Task description> Begin with the first line of the material and copy each line word for word through the line that contains "rng = np.random.default_rng(11)"; the pictures are left out.

Given material>

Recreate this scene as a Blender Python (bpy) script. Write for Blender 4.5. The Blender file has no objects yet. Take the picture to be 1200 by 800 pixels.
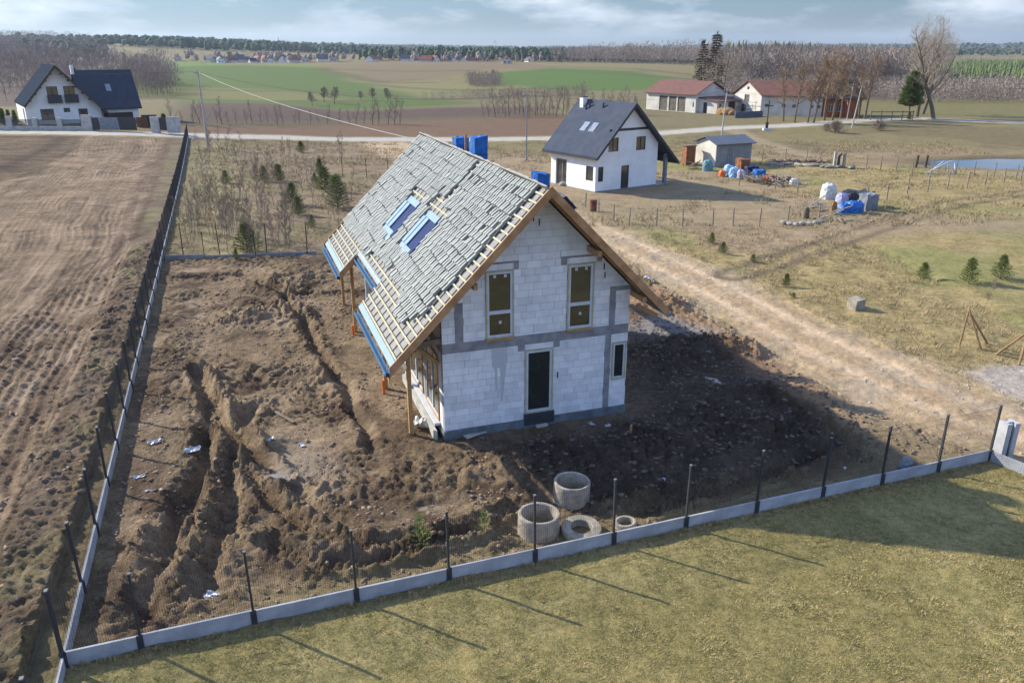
import bpy, bmesh, math, random
import numpy as np
from mathutils import Vector, Matrix

S = bpy.context.scene
COL = S.collection
random.seed(7)
rng = np.random.default_rng(11)

# ------------------------------------------------------------------ camera
CAM_F, CAM_PITCH, CAM_H = 930.0, 0.3537, 12.35          # focal length in photo pixels, tilt, height
cam = bpy.data.cameras.new('camera'); cam_o = bpy.data.objects.new('camera', cam); COL.objects.link(cam_o)
cam.sensor_width = 36.0; cam.lens = CAM_F / 1200 * 36
cam_o.location = (0, 0, CAM_H); cam_o.rotation_euler = (math.pi / 2 - CAM_PITCH, 0, 0)
cam.clip_start = 0.5; cam.clip_end = 30000
S.camera = cam_o

# ------------------------------------------------------------------ sky, sun, exposure
SUN_EL = math.radians(28.7)
sun_dir = Vector((-0.884 * math.cos(SUN_EL), 0.468 * math.cos(SUN_EL), math.sin(SUN_EL))).normalized()
SUN_ROT = math.atan2(sun_dir.x, sun_dir.y)
w = bpy.data.worlds.new('World'); S.world = w; w.use_nodes = True
nt = w.node_tree; N = nt.nodes; bg = N['Background']
sky = N.new('ShaderNodeTexSky'); sky.sky_type = 'NISHITA'; sky.sun_disc = False
sky.sun_elevation = SUN_EL; sky.sun_rotation = SUN_ROT; sky.air_density = 1.0; sky.dust_density = 0.0; sky.ozone_density = 3.0
tcw = N.new('ShaderNodeTexCoord')
mpw = N.new('ShaderNodeMapping'); mpw.inputs['Scale'].default_value = (1, 1, 3.6); mpw.inputs['Location'].default_value = (0.35, 0.0, 0.11)
nzw = N.new('ShaderNodeTexNoise'); nzw.inputs['Scale'].default_value = 5.5; nzw.inputs['Detail'].default_value = 8; nzw.inputs['Roughness'].default_value = 0.58
rpw = N.new('ShaderNodeValToRGB'); rpw.color_ramp.elements[0].position = 0.43; rpw.color_ramp.elements[1].position = 0.62
sepw = N.new('ShaderNodeSeparateXYZ')
mrw = N.new('ShaderNodeMapRange'); mrw.inputs[1].default_value = 0.004; mrw.inputs[2].default_value = 0.035
mulw = N.new('ShaderNodeMath'); mulw.operation = 'MULTIPLY'
mul2 = N.new('ShaderNodeMath'); mul2.operation = 'MULTIPLY'; mul2.inputs[1].default_value = 0.8
mxw = N.new('ShaderNodeMix'); mxw.data_type = 'RGBA'
# cloud whiteness with softly greyer undersides
nz2 = N.new('ShaderNodeTexNoise'); nz2.inputs['Scale'].default_value = 9; nz2.inputs['Detail'].default_value = 5
cmx = N.new('ShaderNodeMix'); cmx.data_type = 'RGBA'; cmx.inputs[6].default_value = (1.5, 1.8, 2.4, 1); cmx.inputs[7].default_value = (4.8, 5.0, 5.2, 1)
tint = N.new('ShaderNodeMix'); tint.data_type = 'RGBA'; tint.blend_type = 'MULTIPLY'; tint.inputs[0].default_value = 1.0
tint.inputs[7].default_value = (0.76, 0.91, 1.21, 1)
L = nt.links.new
L(tcw.outputs['Generated'], mpw.inputs[0]); L(mpw.outputs[0], nzw.inputs['Vector']); L(mpw.outputs[0], nz2.inputs['Vector'])
L(nzw.outputs['Fac'], rpw.inputs[0]); L(tcw.outputs['Generated'], sepw.inputs[0]); L(sepw.outputs['Z'], mrw.inputs[0])
L(rpw.outputs[0], mulw.inputs[0]); L(mrw.outputs[0], mulw.inputs[1]); L(mulw.outputs[0], mul2.inputs[0])
hz = N.new('ShaderNodeMapRange'); hz.interpolation_type = 'SMOOTHSTEP'; hz.inputs[1].default_value = -0.02; hz.inputs[2].default_value = 0.42; hz.inputs[3].default_value = 0.17; hz.inputs[4].default_value = 1.0
hzs = N.new('ShaderNodeVectorMath'); hzs.operation = 'SCALE'; L(sepw.outputs['Z'], hz.inputs[0]); L(sky.outputs[0], hzs.inputs[0]); L(hz.outputs[0], hzs.inputs['Scale'])
L(hzs.outputs[0], tint.inputs[6]); L(tint.outputs[2], mxw.inputs[6]); L(nz2.outputs['Fac'], cmx.inputs[0]); L(cmx.outputs[2], mxw.inputs[7])
L(mul2.outputs[0], mxw.inputs[0]); L(mxw.outputs[2], bg.inputs[0])
bg.inputs[1].default_value = 0.14
sl = bpy.data.lights.new('sun', 'SUN'); sun_o = bpy.data.objects.new('sun', sl); COL.objects.link(sun_o)
sl.energy = 3.9; sl.angle = math.radians(0.6); sl.color = (1.0, 0.925, 0.77)
sun_o.rotation_euler = sun_dir.to_track_quat('Z', 'Y').to_euler(); sun_o.location = (-60, 30, 60)
S.view_settings.view_transform = 'Standard'; S.view_settings.look = 'None'
S.view_settings.exposure = 1.1; S.view_settings.gamma = 1.0

# ------------------------------------------------------------------ numeric helpers
def ss(a, b, x):
    t = np.clip((np.asarray(x, float) - a) / (b - a), 0, 1); return t * t * (3 - 2 * t)
def _hash(ix, iy, seed):
    h = (ix.astype(np.int64) * 374761393 + iy.astype(np.int64) * 668265263 + seed * 974711) & 0x7fffffff
    h = ((h ^ (h >> 13)) * 1274126177) & 0x7fffffff
    return ((h ^ (h >> 16)) & 0xffff) / 65535.0
def vn(x, y, seed=0):
    x = np.asarray(x, float); y = np.asarray(y, float)
    ix = np.floor(x); iy = np.floor(y); fx = x - ix; fy = y - iy
    fx = fx * fx * fx * (fx * (fx * 6 - 15) + 10); fy = fy * fy * fy * (fy * (fy * 6 - 15) + 10)
    a = _hash(ix, iy, seed); b = _hash(ix + 1, iy, seed); c = _hash(ix, iy + 1, seed); d = _hash(ix + 1, iy + 1, seed)
    return (a + (b - a) * fx) * (1 - fy) + (c + (d - c) * fx) * fy
def fbm(x, y, sc, octv=4, seed=0, gain=0.5):
    s = 0; a = 1; t = 0
    for o in range(octv):
        s = s + a * vn(x * sc + o * 17.3, y * sc - o * 9.1, seed + o); t += a; a *= gain; sc *= 2.03
    return s / t
def hm(x, y):                                            # the large shape of the land
    x = np.asarray(x, float); y = np.asarray(y, float)
    h = 1.5 * ss(-25, -60, x) * ss(55, 110, y) * (1 - ss(150, 220, y))
    far = ss(190, 420, y)
    h = h + far * 1.8 * (fbm(x, y, 1 / 260., 3, 5) - 0.5) * 2
    h = h + 3.4 * np.exp(-((x + 130) / 170) ** 2 - ((y - 440) / 105) ** 2) + 2.4 * np.exp(-((x + 50) / 120) ** 2 - ((y - 590) / 75) ** 2) + 3.0 * ss(610, 760, y) * ss(160, -60, x)
    h = h + 2.2 * np.exp(-((x - 60) / 110) ** 2 - ((y - 470) / 120) ** 2)
    h = h + 15 * ss(-170, -620, x) * ss(480, 950, y) * (1 - ss(2500, 4000, y) * .5)
    h = h + 14 * ss(600, 1700, x) * ss(1600, 2800, y) + 10 * ss(3500, 6000, y)
    # pond hollow on the right
    return h
POND_C, POND_R = (65.0, 93.2), (18.0, 5.8)
CP, SP = math.cos(CAM_PITCH), math.sin(CAM_PITCH)
def at(px, py, z=None, dz=0.0):
    """point of the land seen at a photo pixel (used only to survey where things stand)"""
    dx = (px - 600) / CAM_F; b = (400 - py) / CAM_F
    dy = CP + b * SP; dzz = -SP + b * CP
    zz = 0.0 if z is None else z
    for _ in range(25):
        if dzz > -0.0015: dzz = -0.0015
        t = (zz + dz - CAM_H) / dzz
        x, y = dx * t, dy * t
        if z is not None: break
        zz = 0.5 * zz + 0.5 * float(hm(x, y))
    return Vector((x, y, zz + dz))
def seg_dist(X, Y, pl, want_t=False):
    best = np.full(X.shape, 1e9); bt = np.zeros(X.shape); acc = 0.0
    for (x0, y0), (x1, y1) in zip(pl[:-1], pl[1:]):
        dx, dy = x1 - x0, y1 - y0; l2 = dx * dx + dy * dy + 1e-9
        t = np.clip(((X - x0) * dx + (Y - y0) * dy) / l2, 0, 1)
        d = np.hypot(X - x0 - t * dx, Y - y0 - t * dy); m = d < best
        best = np.where(m, d, best); bt = np.where(m, acc + t * math.sqrt(l2), bt); acc += math.sqrt(l2)
    return (best, bt) if want_t else best
def inpoly(X, Y, poly):
    r = np.zeros(X.shape, bool); n = len(poly); j = n - 1
    for i in range(n):
        xi, yi = poly[i]; xj, yj = poly[j]
        c = ((yi > Y) != (yj > Y)) & (X < (xj - xi) * (Y - yi) / ((yj - yi) if yj != yi else 1e-9) + xi)
        r ^= c; j = i
    return r
def polymask(X, Y, poly, soft):
    """soft 0..1 membership of a polygon"""
    xs = [p[0] for p in poly]; ys = [p[1] for p in poly]
    out = np.zeros(X.shape)
    m = (X > min(xs) - soft) & (X < max(xs) + soft) & (Y > min(ys) - soft) & (Y < max(ys) + soft)
    if not m.any(): return out
    x, y = X[m], Y[m]
    d = seg_dist(x, y, list(poly) + [poly[0]]); d = np.where(inpoly(x, y, poly), d, -d)
    out[m] = np.clip(d / soft * .5 + .5, 0, 1); return out
def P2(pts): return [tuple(at(*p)[:2]) for p in pts]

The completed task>
Recreate this scene as a Blender Python (bpy) script. Write for Blender 4.5. The Blender file has no objects yet. Take the picture to be 1200 by 800 pixels.
import bpy, bmesh, math, random
import numpy as np
from mathutils import Vector, Matrix

S = bpy.context.scene
COL = S.collection
random.seed(7)
rng = np.random.default_rng(11)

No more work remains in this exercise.